Council Briefs – Wayne County sheriff’s department will be patrolling in Wayne
Termination of shared services fire department agreement with Westland
The city council approved the termination of the current Shared Services Fire Agreement with Westland effective February 1, 2017. Nothing negative had transpired to pursue the split. With the city’s finances in the shape they are in, City Manager Lisa Nocerini said Wayne needs to look in new directions to fund the Fire Department. Wayne and Westland will still share Fire Chief Michael Stradtner, but Wayne will have their own deputy fire chief.
Because the city has had to explore various cost-saving options as they address a future budget deficit, council members were asked whether to continue the current premium insurance through Priority Health where the city pays 70% of the cost and the retiree pays 30% or whether they would like to offer retirees a stipend. Meeting attendees who were allowed to comment on the issue voiced how the city is disgracing retirees by not living up to their end of the agreement that was made at retirement. Still, council voted to approve giving retirees stipends. A retiree 65 or older will get $110 per month to put towards healthcare. A pre-65 retiree single person will recieve $175, a couple $400, and a family will receive $485. These changes to the health care system will save the community $805,060.
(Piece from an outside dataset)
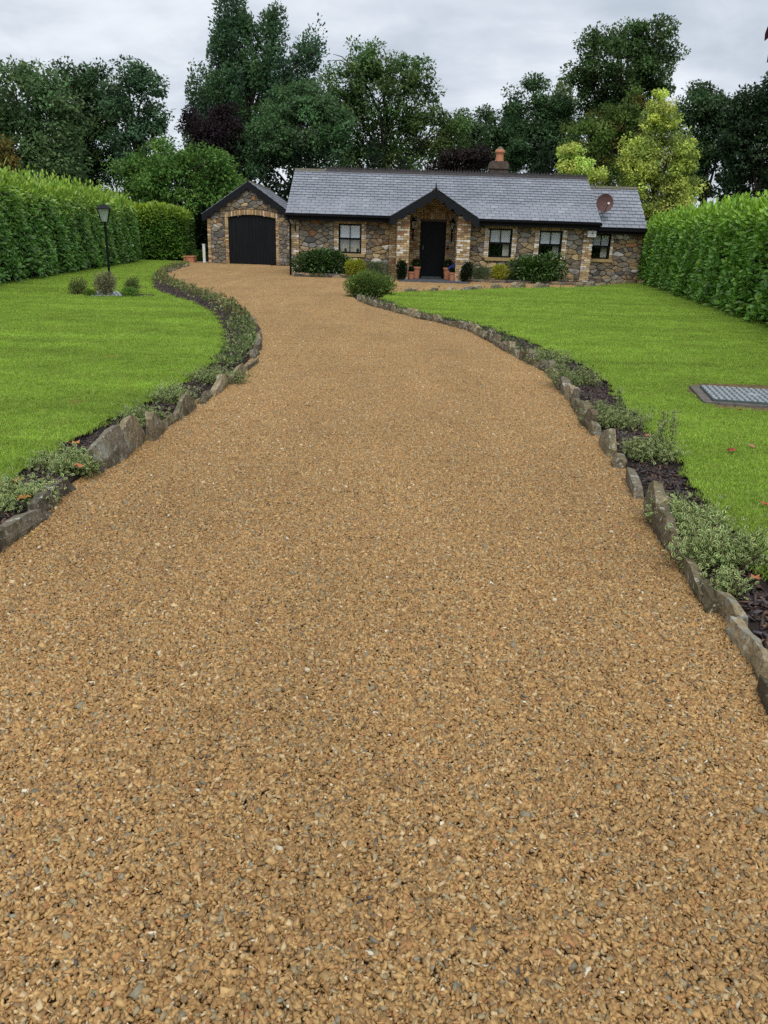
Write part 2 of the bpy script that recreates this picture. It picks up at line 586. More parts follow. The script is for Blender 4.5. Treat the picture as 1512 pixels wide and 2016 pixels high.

Wayne Police Department K-9 Zeto’s handler, Officer William Mangan, left the department last month after serving with Zeto for four years. According to Police Chief Alan Maciag, it cost the city $10,900 to obtain the purebred German Shepherd in 2011. Because police K-9s are trained to respond only to their handlers, the city sold Zeto to Officer Mangan for $1.
The city council approved selling 2.3 acres of city-owned land along Michigan Avenue east of the police department to Metro Storage for $1. Certain conditions applied: the purchaser will need to invest $3 million in developing the property within 18 months of the sale’s closing unless council approves an extension. According to Community Development Director Lori Gouin, it is expected that the completed state of the art storage facility with climate-controlled storage, post office boxes, UPS shipping services and moving supplies available for sale, will be assessed at $2.8 million dollars. This will generate about $101,000 in taxes per year.